- _Written task_:
Wherever the string "Keep" appears in a line, extract that line.
■ ■ ■ ■ ■ ■ ■
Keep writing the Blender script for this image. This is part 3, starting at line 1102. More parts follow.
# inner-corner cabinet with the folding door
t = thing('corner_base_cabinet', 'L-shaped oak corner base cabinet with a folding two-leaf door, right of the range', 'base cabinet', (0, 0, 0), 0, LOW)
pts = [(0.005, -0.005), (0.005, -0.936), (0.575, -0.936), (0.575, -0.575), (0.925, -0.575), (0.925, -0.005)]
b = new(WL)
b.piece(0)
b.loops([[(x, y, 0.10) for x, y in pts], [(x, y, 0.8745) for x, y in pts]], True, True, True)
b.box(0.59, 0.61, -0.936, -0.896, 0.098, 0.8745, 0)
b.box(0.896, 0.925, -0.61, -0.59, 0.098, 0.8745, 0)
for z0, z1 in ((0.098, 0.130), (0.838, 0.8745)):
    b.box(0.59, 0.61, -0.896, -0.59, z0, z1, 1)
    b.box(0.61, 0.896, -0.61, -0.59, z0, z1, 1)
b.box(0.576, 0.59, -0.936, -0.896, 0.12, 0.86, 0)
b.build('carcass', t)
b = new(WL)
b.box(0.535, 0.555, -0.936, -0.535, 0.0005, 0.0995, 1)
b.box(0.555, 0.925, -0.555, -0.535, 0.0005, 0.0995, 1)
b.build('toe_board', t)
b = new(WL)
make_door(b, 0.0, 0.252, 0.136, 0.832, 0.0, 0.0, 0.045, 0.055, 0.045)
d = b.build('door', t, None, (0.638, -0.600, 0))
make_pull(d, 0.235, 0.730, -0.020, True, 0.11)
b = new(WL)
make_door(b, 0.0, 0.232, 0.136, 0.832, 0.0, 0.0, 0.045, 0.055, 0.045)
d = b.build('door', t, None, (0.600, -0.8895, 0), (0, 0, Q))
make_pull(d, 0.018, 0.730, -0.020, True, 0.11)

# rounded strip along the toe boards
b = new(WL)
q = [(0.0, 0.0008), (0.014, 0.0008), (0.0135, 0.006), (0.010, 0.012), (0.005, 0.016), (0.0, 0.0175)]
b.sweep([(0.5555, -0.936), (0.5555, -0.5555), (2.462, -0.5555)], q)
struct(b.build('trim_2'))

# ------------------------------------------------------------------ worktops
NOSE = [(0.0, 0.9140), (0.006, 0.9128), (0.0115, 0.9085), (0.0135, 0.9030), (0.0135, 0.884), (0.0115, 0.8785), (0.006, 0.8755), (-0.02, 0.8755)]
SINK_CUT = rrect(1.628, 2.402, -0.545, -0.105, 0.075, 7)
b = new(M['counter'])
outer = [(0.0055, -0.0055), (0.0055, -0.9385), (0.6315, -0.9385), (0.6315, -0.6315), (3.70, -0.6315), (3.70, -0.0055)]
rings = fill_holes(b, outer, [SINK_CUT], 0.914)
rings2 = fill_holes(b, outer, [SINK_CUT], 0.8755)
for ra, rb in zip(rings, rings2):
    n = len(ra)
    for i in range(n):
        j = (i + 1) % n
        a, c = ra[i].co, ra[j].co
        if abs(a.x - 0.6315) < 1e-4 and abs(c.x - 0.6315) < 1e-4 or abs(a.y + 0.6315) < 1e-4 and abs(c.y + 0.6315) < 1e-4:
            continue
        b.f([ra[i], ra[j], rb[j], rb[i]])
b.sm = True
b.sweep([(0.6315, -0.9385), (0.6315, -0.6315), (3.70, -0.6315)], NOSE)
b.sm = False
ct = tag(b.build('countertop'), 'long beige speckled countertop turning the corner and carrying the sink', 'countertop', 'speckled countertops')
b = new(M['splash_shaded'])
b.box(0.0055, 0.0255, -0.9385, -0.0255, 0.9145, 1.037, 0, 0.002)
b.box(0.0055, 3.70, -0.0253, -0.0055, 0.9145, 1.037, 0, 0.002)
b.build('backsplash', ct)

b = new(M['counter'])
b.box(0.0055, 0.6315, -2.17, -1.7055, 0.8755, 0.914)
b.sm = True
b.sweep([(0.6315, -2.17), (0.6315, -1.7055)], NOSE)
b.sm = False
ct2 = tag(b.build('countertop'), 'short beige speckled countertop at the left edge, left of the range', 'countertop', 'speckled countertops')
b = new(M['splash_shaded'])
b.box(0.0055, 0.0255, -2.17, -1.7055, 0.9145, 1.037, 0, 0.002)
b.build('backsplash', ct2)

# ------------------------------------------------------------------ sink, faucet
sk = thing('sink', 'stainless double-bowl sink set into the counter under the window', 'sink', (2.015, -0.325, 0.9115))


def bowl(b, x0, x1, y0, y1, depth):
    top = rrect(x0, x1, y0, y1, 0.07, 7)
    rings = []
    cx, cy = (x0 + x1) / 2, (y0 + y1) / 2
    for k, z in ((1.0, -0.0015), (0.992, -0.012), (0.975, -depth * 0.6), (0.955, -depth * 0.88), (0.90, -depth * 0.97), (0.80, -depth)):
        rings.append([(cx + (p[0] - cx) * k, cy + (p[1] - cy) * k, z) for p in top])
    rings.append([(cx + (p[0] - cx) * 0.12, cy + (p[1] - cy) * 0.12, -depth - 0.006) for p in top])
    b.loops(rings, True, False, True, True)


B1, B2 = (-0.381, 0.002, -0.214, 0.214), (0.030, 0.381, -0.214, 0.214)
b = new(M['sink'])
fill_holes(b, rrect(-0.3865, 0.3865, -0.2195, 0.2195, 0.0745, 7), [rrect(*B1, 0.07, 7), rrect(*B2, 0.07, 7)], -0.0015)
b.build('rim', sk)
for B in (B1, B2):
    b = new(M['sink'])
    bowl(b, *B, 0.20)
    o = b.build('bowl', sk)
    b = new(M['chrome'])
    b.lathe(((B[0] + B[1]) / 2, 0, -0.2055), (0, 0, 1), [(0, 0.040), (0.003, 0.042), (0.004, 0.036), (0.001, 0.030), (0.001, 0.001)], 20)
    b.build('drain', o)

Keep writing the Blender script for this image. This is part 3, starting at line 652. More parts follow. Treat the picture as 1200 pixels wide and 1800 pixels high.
■ ■ ■ ■ ■ ■ ■
- _Task output_:
Keep writing the Blender script for this image. This is part 3, starting at line 1102. More parts follow.
Keep writing the Blender script for this image. This is part 3, starting at line 652. More parts follow. Treat the picture as 1200 pixels wide and 1800 pixels high.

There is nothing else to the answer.